Ketiga, mudawamatul wudlu'. Artinya, murid harus selalu mempunyai wudhu. Begitu juga gurunya, harus punya wudhu.
Menurut Kiai Asep, ilmu itu cahaya. Begitu juga wudlu, juga Cahaya.
“Cahaya kalau bertemu cahaya langsung bersenyawa,” kata Kiai Asep.
Keempat, tarkul ma'aashi. Maksudnya, seorang muri tidak boleh bermaksiat. "Di dalam Al-Quran disebutkan ‘dosa itu membebani dirimu’.
Ketika seorang murid membawa pelajaran dari gurunya, membawa beban dipundaknya, secerdas apapun tidak akan mengerti dengan pelajaran yang dipelajarinya.”
Kelima, qira'atul Quran binazhran, atau membaca Al Quran dengan dilihat Al-Qurannya.

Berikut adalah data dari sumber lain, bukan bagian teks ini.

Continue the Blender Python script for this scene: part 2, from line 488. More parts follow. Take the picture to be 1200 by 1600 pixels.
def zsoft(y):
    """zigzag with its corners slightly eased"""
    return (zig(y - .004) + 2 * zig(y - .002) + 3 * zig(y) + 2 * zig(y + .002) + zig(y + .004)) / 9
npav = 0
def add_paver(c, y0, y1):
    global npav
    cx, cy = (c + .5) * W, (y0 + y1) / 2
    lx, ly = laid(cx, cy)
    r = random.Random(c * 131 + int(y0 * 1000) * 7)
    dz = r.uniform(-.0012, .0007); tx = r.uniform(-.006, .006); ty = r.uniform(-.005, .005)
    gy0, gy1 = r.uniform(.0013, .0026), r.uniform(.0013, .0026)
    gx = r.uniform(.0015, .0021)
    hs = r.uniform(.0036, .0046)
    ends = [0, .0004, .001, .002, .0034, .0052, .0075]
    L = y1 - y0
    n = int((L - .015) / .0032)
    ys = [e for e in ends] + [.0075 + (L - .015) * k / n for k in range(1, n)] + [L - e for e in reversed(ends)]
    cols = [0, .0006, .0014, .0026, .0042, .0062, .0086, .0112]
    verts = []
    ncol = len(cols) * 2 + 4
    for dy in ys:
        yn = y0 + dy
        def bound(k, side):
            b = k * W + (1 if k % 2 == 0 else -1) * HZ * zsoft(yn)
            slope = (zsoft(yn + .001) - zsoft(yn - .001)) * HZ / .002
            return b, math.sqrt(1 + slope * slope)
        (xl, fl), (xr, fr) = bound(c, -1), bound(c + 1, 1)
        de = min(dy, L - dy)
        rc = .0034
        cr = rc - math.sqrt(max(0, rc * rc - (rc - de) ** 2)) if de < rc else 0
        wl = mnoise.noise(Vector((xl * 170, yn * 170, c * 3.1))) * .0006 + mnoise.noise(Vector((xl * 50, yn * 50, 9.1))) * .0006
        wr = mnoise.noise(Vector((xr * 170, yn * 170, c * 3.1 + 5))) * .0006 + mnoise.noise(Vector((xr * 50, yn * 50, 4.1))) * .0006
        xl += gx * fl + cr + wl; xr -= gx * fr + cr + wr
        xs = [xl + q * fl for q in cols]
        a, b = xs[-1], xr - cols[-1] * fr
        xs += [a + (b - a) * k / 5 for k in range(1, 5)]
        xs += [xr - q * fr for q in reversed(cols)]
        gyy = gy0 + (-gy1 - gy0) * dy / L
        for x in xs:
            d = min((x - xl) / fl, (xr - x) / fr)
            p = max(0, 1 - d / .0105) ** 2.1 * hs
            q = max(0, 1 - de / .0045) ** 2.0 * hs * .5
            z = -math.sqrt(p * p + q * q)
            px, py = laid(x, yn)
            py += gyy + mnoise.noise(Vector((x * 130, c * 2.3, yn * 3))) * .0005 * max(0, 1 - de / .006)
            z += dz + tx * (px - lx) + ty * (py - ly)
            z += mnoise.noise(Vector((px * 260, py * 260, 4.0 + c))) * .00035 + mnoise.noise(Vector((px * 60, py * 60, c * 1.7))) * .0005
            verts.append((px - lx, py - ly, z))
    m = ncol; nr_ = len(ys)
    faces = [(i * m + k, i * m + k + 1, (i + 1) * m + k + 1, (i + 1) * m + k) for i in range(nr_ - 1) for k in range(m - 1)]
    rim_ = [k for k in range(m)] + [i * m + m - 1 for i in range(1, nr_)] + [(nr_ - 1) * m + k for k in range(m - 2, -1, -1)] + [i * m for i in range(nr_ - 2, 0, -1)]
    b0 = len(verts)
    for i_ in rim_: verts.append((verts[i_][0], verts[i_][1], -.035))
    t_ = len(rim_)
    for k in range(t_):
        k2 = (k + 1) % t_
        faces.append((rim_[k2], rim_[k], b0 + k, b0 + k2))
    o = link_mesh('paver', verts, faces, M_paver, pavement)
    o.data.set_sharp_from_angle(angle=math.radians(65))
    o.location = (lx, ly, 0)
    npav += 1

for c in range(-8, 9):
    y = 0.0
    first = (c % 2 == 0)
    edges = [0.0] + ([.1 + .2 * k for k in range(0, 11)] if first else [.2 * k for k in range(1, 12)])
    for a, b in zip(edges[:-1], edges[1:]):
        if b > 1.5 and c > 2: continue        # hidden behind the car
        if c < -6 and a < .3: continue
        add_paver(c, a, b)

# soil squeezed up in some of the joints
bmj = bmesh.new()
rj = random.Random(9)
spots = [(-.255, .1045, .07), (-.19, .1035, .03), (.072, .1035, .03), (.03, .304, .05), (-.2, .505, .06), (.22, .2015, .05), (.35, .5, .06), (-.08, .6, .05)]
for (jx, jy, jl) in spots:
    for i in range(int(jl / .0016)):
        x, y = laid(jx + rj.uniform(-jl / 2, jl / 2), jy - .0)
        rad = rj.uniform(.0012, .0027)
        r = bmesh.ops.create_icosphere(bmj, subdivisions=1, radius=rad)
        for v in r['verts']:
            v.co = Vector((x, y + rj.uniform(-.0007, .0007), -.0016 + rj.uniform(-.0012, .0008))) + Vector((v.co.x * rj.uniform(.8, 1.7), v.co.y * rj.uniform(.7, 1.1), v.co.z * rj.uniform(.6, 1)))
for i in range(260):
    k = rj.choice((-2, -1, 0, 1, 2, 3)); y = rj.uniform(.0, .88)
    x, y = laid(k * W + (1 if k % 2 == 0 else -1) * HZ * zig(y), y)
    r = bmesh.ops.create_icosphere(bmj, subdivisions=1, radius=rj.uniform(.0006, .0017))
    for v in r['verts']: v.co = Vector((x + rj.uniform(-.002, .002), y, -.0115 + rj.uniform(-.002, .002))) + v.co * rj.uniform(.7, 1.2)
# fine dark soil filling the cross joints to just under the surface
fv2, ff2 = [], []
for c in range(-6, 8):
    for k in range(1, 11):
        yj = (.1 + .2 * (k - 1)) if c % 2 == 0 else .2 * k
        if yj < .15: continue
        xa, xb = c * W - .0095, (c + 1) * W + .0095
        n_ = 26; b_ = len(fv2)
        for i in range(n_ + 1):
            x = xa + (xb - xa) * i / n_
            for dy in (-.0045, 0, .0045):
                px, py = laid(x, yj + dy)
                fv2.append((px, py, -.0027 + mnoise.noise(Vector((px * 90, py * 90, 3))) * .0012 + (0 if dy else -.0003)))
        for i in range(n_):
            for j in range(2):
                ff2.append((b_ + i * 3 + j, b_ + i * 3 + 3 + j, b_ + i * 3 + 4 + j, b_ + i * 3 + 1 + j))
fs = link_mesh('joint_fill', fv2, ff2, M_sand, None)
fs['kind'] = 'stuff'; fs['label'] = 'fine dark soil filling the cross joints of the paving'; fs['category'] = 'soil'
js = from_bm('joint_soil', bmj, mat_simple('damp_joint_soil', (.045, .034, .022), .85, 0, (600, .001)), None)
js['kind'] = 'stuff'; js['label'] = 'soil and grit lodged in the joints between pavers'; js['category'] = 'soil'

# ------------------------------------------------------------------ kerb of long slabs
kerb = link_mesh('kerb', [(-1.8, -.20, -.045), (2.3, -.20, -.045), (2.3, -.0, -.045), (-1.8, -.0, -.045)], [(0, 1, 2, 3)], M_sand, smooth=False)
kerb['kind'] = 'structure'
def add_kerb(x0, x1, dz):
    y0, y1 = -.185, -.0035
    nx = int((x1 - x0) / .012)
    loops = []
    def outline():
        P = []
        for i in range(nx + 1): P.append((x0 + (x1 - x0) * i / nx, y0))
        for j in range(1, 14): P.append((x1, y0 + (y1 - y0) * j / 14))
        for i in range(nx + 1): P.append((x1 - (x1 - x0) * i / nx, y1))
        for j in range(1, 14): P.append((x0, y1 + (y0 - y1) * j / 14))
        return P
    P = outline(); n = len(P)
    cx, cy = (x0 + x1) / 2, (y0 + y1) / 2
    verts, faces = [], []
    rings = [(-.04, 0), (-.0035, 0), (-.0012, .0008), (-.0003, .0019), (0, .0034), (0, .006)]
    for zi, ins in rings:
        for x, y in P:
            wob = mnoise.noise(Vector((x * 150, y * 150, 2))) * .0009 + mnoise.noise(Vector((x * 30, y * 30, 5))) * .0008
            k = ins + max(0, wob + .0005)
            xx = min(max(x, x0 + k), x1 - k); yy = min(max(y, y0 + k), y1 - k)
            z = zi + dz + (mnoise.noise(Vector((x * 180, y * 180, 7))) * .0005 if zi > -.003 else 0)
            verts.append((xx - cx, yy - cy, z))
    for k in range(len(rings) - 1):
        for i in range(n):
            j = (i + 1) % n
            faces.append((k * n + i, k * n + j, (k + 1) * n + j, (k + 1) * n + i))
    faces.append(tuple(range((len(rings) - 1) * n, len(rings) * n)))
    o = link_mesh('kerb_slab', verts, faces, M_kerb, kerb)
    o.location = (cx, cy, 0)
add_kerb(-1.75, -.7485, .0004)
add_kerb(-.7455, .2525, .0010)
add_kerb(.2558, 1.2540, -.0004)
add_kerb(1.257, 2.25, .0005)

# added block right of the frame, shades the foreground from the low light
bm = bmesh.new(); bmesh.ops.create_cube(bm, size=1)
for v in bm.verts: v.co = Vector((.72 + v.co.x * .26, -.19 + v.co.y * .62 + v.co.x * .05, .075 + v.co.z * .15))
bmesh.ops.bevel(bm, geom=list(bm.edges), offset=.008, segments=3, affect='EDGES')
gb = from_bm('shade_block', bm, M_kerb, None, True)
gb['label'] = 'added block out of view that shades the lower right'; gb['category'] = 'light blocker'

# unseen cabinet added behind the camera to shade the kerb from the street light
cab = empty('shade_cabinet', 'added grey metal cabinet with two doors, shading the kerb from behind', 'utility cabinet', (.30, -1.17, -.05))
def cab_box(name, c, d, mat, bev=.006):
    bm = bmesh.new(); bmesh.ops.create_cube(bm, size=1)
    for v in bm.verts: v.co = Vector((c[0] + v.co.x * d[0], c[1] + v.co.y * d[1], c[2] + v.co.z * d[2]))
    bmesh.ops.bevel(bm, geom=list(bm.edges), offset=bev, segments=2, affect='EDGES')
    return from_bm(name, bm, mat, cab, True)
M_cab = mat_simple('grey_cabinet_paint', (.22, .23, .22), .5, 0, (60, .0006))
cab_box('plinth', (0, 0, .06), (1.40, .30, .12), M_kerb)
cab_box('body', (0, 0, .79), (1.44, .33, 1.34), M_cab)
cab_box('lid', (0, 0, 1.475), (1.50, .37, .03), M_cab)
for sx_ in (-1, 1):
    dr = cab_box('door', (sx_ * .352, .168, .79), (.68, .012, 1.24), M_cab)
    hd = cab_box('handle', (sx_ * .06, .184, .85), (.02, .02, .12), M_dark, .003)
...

"Ketika kita membaca Al-Quran dengan melihat huruf-hurufnya, kita akan dipaksa untuk berkonsentrasi. Berkonsentrasi itu latihan kecerdasan."
Keenam, melaksanakan shalat malam. Menurut Kiai Asep, shalat malam adalah kendaraan untuk keberhasilan cita-cita.
Ketujuh, tidak boleh jajan di luar atau pasar.
"Jajan di luar di tempat terbuka, banyak orang yang melihatnya, tapi tak semua orang punya uang,” kata Kiai Asep. Ketika orang yang tak punya uang itu menyaksikan dan mereka kepingin, maka keberkahan makanan itu menjadi hilang.
Kiai Asep juga menceritakan pesantren yang ia dirikan. Menurut dia, ia mendirikan pesantren dengan cita-cita besar. Yaitu untuk mencetak ulama besar, pemimpin besar, konglomerat besar dan professional dan bertanggungjawab.
Ia mendirikan Pesantren Amanatul Ummah pada 2006. Menurut dia, dalam jangka waktu 9 tahun Pesantren Amanatul Ummah sudah mendapat banyak penghargaan. Bahkan pada tahun 2025 ini sebanyak 1.269 santri Amanatul Ummah diterima di berbagai perguruan tinggi negeri dan luar negeri.
“Jumlah muridnya berapa. Ya, segitu itu. Jadi 100 persen diterima di perguruan tinggi negeri dan luar negeri,” ujar Kiai Asep.